Being in a building that is on fire can be a terrifying experience for anyone, but kids can feel even more overwhelmed if they don’t understand what’s happening or don’t know what to do. Here are some ways to discuss fire safety with your children.

Talk About Fire Hazards and Keep Dangerous Objects Out of Reach
Many fires start when children are playing with matches or lighters. Discussing the danger and telling your kids not to touch hazardous objects may not be enough. Store those items where your kids can’t get to them. Teach young children not to touch the stove. If necessary, use a gate to keep them out of the kitchen. 

Make Sure Your Kids Know What to Do if a Fire Occurs
Walk through your home, point out smoke detectors and explain that they make a sound if there is a fire. Let your kids hear the sound so they’ll recognize it if a smoke detector goes off. Check smoke alarms monthly and replace the batteries at least once a year.

Explain that if there is a fire, everyone should get out of the house as quickly as possible. Point out ways to escape from every room in the house. Ideally, there should be two exits from each room. 

Make sure that windows can be opened easily and that screens can be removed, even by a young child. Get escape ladders for rooms on the second floor and teach your kids how to use them.

Teach your children how to stop, drop and roll if their clothes catch fire. Explain that running can give the fire oxygen and make things worse.

Designate a meeting place where all family members should go after evacuating the house. Stress that once they get outside, they should not go back in the house for any reason—not to save a family member, pet or possession. If someone is trapped inside, they should tell a firefighter. 
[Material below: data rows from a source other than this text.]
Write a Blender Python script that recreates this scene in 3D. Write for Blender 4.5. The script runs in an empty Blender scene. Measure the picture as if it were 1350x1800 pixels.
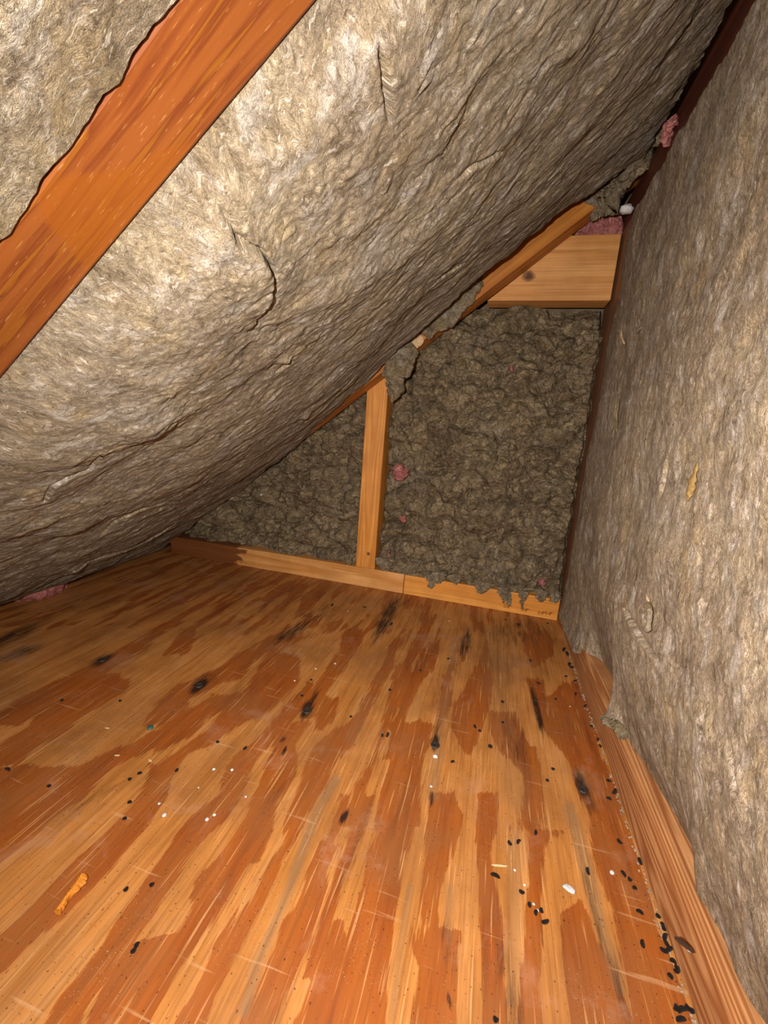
import bpy, math, random
import numpy as np
from mathutils import Vector, Matrix, noise as mnoise

random.seed(7)
C = bpy.context.scene.collection

# ------------------------------------------------------------------ camera
FPX, PITCH, YAW, ROLL = 723.07, 0.19301, -0.24978, 0.07738
CAM = np.array([-0.14087, -0.72108, 0.29667])
def cam_basis():
    cp, sp = math.cos(PITCH), math.sin(PITCH); cy, sy = math.cos(YAW), math.sin(YAW)
    cr, sr = math.cos(ROLL), math.sin(ROLL)
    f = np.array([sy*cp, cy*cp, -sp]); r = np.array([cy, -sy, 0.0]); u = np.cross(r, f)
    return cr*r + sr*u, -sr*r + cr*u, f
RT, UP, FW = cam_basis()
cd = bpy.data.cameras.new('camera'); cam = bpy.data.objects.new('camera', cd); C.objects.link(cam)
cd.sensor_fit = 'VERTICAL'; cd.sensor_height = 36.0; cd.lens = FPX/1800*36.0
cd.clip_start = 0.01; cd.clip_end = 20
M = Matrix(((RT[0], UP[0], -FW[0], CAM[0]), (RT[1], UP[1], -FW[1], CAM[1]), (RT[2], UP[2], -FW[2], CAM[2]), (0, 0, 0, 1)))
cam.matrix_world = M
bpy.context.scene.camera = cam

# ------------------------------------------------------------------ light: the phone's flash beside the lens, plus a faint even ambient added as fill
vs = bpy.context.scene.view_settings
vs.view_transform = 'Standard'; vs.look = 'None'; vs.gamma = 1; vs.use_curve_mapping = False
vs.exposure = 0.08
bpy.context.scene.cycles.max_bounces = 5; bpy.context.scene.cycles.diffuse_bounces = 3; bpy.context.scene.cycles.glossy_bounces = 2
w = bpy.data.worlds.new('ambient_fill'); bpy.context.scene.world = w; w.use_nodes = True
bg = w.node_tree.nodes['Background']; bg.inputs[0].default_value = (1.0, 0.93, 0.85, 1); bg.inputs[1].default_value = 0.03
ld = bpy.data.lights.new('flash', 'AREA'); ld.shape = 'DISK'; ld.size = 0.012
ld.energy = 4.9; ld.color = (1.0, 0.94, 0.87)
flash = bpy.data.objects.new('flash', ld); C.objects.link(flash)
fp = CAM - 0.040*RT + 0.020*UP - 0.02*FW
AIM = FW - 0.16*UP + 0.30*RT
z = -AIM/np.linalg.norm(AIM); xx = np.cross(UP, z); xx /= np.linalg.norm(xx); yy = np.cross(z, xx)
flash.matrix_world = Matrix(((xx[0], yy[0], z[0], fp[0]), (xx[1], yy[1], z[1], fp[1]), (xx[2], yy[2], z[2], fp[2]), (0, 0, 0, 1)))

# ------------------------------------------------------------------ geometry of the place (metres)
SL = 0.7945            # roof slope
CZ = 0.6585            # underside of the rafters over the knee wall (x = 0)
KL = math.hypot(1, SL)
NIN = np.array([SL, 0, -1.0])/KL      # normal of the roof, into the room
def roof_z(x): return CZ + SL*x
def px_ray(x, y): return FW + RT*(x-675)/FPX - UP*(y-900)/FPX
def on_plane(x, y, n, c):
    d = px_ray(x, y); n = np.array(n, float); t = (c - n@CAM)/(n@d); return CAM + t*d
def on_floor(x, y, z=0.0): return on_plane(x, y, (0, 0, 1), z)
def on_roof(x, y): return on_plane(x, y, (-SL, 0, 1), CZ)
def on_end(x, y, yy=0.0): return on_plane(x, y, (0, 1, 0), yy)
def on_wall(x, y, xx=0.0): return on_plane(x, y, (1, 0, 0), xx)

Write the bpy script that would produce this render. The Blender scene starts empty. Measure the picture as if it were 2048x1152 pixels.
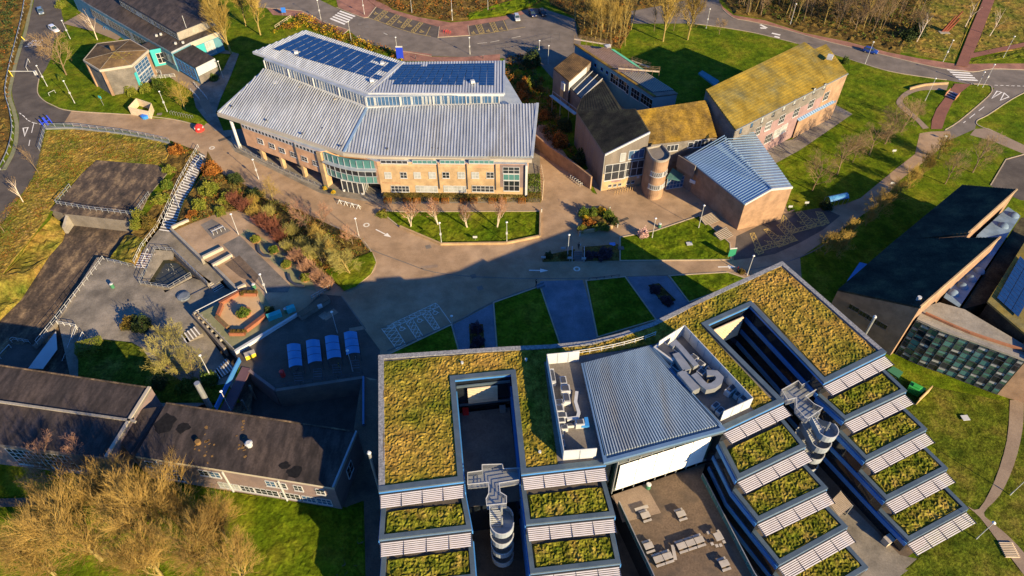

Make sure every child knows how to call 911. Tell them to call from a cell phone or from a neighbor’s home. Stress that they should always get out of the house first. 

Have Fire Drills
Talking about what to do in the event of a fire can be helpful, but practicing can make it sink in more. Have your children climb out of a window and crawl out of the house blindfolded, because in a real fire, smoke may make it difficult to see and breathe. 

Have fire drills on a regular basis, preferably once a month and at different times of day, including in the middle of the night. Don’t tell your kids about fire drills ahead of time. You want them to learn to spring into action quickly so they will be prepared to do so if there is a real fire.